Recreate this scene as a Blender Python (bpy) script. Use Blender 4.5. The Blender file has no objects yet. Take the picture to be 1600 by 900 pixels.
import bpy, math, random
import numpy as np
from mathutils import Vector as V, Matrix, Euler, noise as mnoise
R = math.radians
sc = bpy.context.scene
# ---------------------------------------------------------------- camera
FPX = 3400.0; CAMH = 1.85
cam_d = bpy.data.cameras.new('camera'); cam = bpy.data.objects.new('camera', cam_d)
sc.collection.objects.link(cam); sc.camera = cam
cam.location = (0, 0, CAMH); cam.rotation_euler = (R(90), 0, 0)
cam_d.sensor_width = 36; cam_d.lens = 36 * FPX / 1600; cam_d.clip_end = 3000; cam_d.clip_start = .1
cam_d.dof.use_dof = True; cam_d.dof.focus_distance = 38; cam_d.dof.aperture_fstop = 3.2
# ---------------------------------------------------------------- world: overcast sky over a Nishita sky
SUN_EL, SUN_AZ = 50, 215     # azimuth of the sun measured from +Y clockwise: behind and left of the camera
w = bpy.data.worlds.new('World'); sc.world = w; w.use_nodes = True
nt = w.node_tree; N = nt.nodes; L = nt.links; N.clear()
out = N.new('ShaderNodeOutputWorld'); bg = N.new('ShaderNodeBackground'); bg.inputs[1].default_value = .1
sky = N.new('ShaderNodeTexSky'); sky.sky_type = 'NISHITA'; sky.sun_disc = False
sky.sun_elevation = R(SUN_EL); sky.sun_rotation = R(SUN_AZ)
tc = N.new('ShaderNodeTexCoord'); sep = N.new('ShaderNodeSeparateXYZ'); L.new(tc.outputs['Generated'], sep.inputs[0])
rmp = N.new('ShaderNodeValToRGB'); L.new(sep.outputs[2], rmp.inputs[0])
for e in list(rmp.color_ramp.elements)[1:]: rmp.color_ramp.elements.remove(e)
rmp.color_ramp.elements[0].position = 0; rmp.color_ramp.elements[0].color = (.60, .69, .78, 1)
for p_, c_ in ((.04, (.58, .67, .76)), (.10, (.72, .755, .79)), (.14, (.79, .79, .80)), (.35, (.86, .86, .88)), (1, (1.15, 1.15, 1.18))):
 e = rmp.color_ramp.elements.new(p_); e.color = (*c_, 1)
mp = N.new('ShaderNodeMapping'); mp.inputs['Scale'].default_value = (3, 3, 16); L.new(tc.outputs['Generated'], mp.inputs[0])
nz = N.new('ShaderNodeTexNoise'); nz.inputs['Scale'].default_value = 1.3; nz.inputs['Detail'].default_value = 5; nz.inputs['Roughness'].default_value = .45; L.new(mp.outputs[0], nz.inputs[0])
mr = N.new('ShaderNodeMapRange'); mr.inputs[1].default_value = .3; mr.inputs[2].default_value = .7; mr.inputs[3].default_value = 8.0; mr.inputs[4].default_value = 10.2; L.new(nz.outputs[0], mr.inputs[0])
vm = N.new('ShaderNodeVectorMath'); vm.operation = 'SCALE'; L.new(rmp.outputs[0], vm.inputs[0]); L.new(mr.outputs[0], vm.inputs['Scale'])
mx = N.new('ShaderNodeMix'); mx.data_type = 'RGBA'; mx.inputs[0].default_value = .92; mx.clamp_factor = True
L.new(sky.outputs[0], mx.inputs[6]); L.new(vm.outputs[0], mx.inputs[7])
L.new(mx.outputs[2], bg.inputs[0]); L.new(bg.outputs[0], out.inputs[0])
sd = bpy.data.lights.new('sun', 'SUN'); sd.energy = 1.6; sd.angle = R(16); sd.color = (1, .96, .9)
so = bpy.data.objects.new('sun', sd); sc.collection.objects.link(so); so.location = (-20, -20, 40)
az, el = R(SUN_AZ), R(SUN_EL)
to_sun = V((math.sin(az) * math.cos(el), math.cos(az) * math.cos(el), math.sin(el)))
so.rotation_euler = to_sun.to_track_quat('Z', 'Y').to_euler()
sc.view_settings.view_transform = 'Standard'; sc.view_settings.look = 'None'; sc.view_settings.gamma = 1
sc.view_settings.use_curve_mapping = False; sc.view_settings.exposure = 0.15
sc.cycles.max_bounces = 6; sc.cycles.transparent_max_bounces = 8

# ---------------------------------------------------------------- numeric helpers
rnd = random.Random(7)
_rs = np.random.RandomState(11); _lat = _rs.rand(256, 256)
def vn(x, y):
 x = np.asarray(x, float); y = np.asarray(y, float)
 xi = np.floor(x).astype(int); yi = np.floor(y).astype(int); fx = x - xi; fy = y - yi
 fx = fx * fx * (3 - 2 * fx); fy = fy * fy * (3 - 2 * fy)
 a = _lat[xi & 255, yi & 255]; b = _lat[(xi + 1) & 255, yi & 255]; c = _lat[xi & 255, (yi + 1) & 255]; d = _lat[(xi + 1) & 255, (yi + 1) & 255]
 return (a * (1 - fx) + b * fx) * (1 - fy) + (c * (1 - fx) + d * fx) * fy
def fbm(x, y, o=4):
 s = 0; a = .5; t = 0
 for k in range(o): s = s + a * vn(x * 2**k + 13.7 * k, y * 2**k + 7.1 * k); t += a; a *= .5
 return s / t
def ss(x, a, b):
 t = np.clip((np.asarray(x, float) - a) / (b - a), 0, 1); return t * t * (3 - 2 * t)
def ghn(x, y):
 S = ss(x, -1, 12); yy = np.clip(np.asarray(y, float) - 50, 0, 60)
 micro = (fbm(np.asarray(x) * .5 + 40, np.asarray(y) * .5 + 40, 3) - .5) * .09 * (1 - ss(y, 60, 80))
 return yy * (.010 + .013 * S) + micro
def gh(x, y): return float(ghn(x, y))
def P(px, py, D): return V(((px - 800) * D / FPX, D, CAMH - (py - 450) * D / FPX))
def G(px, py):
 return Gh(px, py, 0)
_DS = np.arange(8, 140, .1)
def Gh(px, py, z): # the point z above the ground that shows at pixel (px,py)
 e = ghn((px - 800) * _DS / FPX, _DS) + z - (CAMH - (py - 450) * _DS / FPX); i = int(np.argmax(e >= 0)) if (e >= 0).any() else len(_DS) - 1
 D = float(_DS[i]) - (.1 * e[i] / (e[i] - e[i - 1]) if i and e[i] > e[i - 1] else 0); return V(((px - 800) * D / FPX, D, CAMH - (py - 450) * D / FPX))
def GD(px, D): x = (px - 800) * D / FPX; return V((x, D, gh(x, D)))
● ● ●
Stated problem: From the first line to the last, retype the data exactly.

Complete answer:
Recreate this scene as a Blender Python (bpy) script. Use Blender 4.5. The Blender file has no objects yet. Take the picture to be 1600 by 900 pixels.
import bpy, math, random
import numpy as np
from mathutils import Vector as V, Matrix, Euler, noise as mnoise
R = math.radians
sc = bpy.context.scene
# ---------------------------------------------------------------- camera
FPX = 3400.0; CAMH = 1.85
cam_d = bpy.data.cameras.new('camera'); cam = bpy.data.objects.new('camera', cam_d)
sc.collection.objects.link(cam); sc.camera = cam
cam.location = (0, 0, CAMH); cam.rotation_euler = (R(90), 0, 0)
cam_d.sensor_width = 36; cam_d.lens = 36 * FPX / 1600; cam_d.clip_end = 3000; cam_d.clip_start = .1
cam_d.dof.use_dof = True; cam_d.dof.focus_distance = 38; cam_d.dof.aperture_fstop = 3.2
# ---------------------------------------------------------------- world: overcast sky over a Nishita sky
SUN_EL, SUN_AZ = 50, 215     # azimuth of the sun measured from +Y clockwise: behind and left of the camera
w = bpy.data.worlds.new('World'); sc.world = w; w.use_nodes = True
nt = w.node_tree; N = nt.nodes; L = nt.links; N.clear()
out = N.new('ShaderNodeOutputWorld'); bg = N.new('ShaderNodeBackground'); bg.inputs[1].default_value = .1
sky = N.new('ShaderNodeTexSky'); sky.sky_type = 'NISHITA'; sky.sun_disc = False
sky.sun_elevation = R(SUN_EL); sky.sun_rotation = R(SUN_AZ)
tc = N.new('ShaderNodeTexCoord'); sep = N.new('ShaderNodeSeparateXYZ'); L.new(tc.outputs['Generated'], sep.inputs[0])
rmp = N.new('ShaderNodeValToRGB'); L.new(sep.outputs[2], rmp.inputs[0])
for e in list(rmp.color_ramp.elements)[1:]: rmp.color_ramp.elements.remove(e)
rmp.color_ramp.elements[0].position = 0; rmp.color_ramp.elements[0].color = (.60, .69, .78, 1)
for p_, c_ in ((.04, (.58, .67, .76)), (.10, (.72, .755, .79)), (.14, (.79, .79, .80)), (.35, (.86, .86, .88)), (1, (1.15, 1.15, 1.18))):
 e = rmp.color_ramp.elements.new(p_); e.color = (*c_, 1)
mp = N.new('ShaderNodeMapping'); mp.inputs['Scale'].default_value = (3, 3, 16); L.new(tc.outputs['Generated'], mp.inputs[0])
nz = N.new('ShaderNodeTexNoise'); nz.inputs['Scale'].default_value = 1.3; nz.inputs['Detail'].default_value = 5; nz.inputs['Roughness'].default_value = .45; L.new(mp.outputs[0], nz.inputs[0])
mr = N.new('ShaderNodeMapRange'); mr.inputs[1].default_value = .3; mr.inputs[2].default_value = .7; mr.inputs[3].default_value = 8.0; mr.inputs[4].default_value = 10.2; L.new(nz.outputs[0], mr.inputs[0])
vm = N.new('ShaderNodeVectorMath'); vm.operation = 'SCALE'; L.new(rmp.outputs[0], vm.inputs[0]); L.new(mr.outputs[0], vm.inputs['Scale'])
mx = N.new('ShaderNodeMix'); mx.data_type = 'RGBA'; mx.inputs[0].default_value = .92; mx.clamp_factor = True
L.new(sky.outputs[0], mx.inputs[6]); L.new(vm.outputs[0], mx.inputs[7])
L.new(mx.outputs[2], bg.inputs[0]); L.new(bg.outputs[0], out.inputs[0])
sd = bpy.data.lights.new('sun', 'SUN'); sd.energy = 1.6; sd.angle = R(16); sd.color = (1, .96, .9)
so = bpy.data.objects.new('sun', sd); sc.collection.objects.link(so); so.location = (-20, -20, 40)
az, el = R(SUN_AZ), R(SUN_EL)
to_sun = V((math.sin(az) * math.cos(el), math.cos(az) * math.cos(el), math.sin(el)))
so.rotation_euler = to_sun.to_track_quat('Z', 'Y').to_euler()
sc.view_settings.view_transform = 'Standard'; sc.view_settings.look = 'None'; sc.view_settings.gamma = 1
sc.view_settings.use_curve_mapping = False; sc.view_settings.exposure = 0.15
sc.cycles.max_bounces = 6; sc.cycles.transparent_max_bounces = 8

# ---------------------------------------------------------------- numeric helpers
rnd = random.Random(7)
_rs = np.random.RandomState(11); _lat = _rs.rand(256, 256)
def vn(x, y):
 x = np.asarray(x, float); y = np.asarray(y, float)
 xi = np.floor(x).astype(int); yi = np.floor(y).astype(int); fx = x - xi; fy = y - yi
 fx = fx * fx * (3 - 2 * fx); fy = fy * fy * (3 - 2 * fy)
 a = _lat[xi & 255, yi & 255]; b = _lat[(xi + 1) & 255, yi & 255]; c = _lat[xi & 255, (yi + 1) & 255]; d = _lat[(xi + 1) & 255, (yi + 1) & 255]
 return (a * (1 - fx) + b * fx) * (1 - fy) + (c * (1 - fx) + d * fx) * fy
def fbm(x, y, o=4):
 s = 0; a = .5; t = 0
 for k in range(o): s = s + a * vn(x * 2**k + 13.7 * k, y * 2**k + 7.1 * k); t += a; a *= .5
 return s / t
def ss(x, a, b):
 t = np.clip((np.asarray(x, float) - a) / (b - a), 0, 1); return t * t * (3 - 2 * t)
def ghn(x, y):
 S = ss(x, -1, 12); yy = np.clip(np.asarray(y, float) - 50, 0, 60)
 micro = (fbm(np.asarray(x) * .5 + 40, np.asarray(y) * .5 + 40, 3) - .5) * .09 * (1 - ss(y, 60, 80))
 return yy * (.010 + .013 * S) + micro
def gh(x, y): return float(ghn(x, y))
def P(px, py, D): return V(((px - 800) * D / FPX, D, CAMH - (py - 450) * D / FPX))
def G(px, py):
 return Gh(px, py, 0)
_DS = np.arange(8, 140, .1)
def Gh(px, py, z): # the point z above the ground that shows at pixel (px,py)
 e = ghn((px - 800) * _DS / FPX, _DS) + z - (CAMH - (py - 450) * _DS / FPX); i = int(np.argmax(e >= 0)) if (e >= 0).any() else len(_DS) - 1
 D = float(_DS[i]) - (.1 * e[i] / (e[i] - e[i - 1]) if i and e[i] > e[i - 1] else 0); return V(((px - 800) * D / FPX, D, CAMH - (py - 450) * D / FPX))
def GD(px, D): x = (px - 800) * D / FPX; return V((x, D, gh(x, D)))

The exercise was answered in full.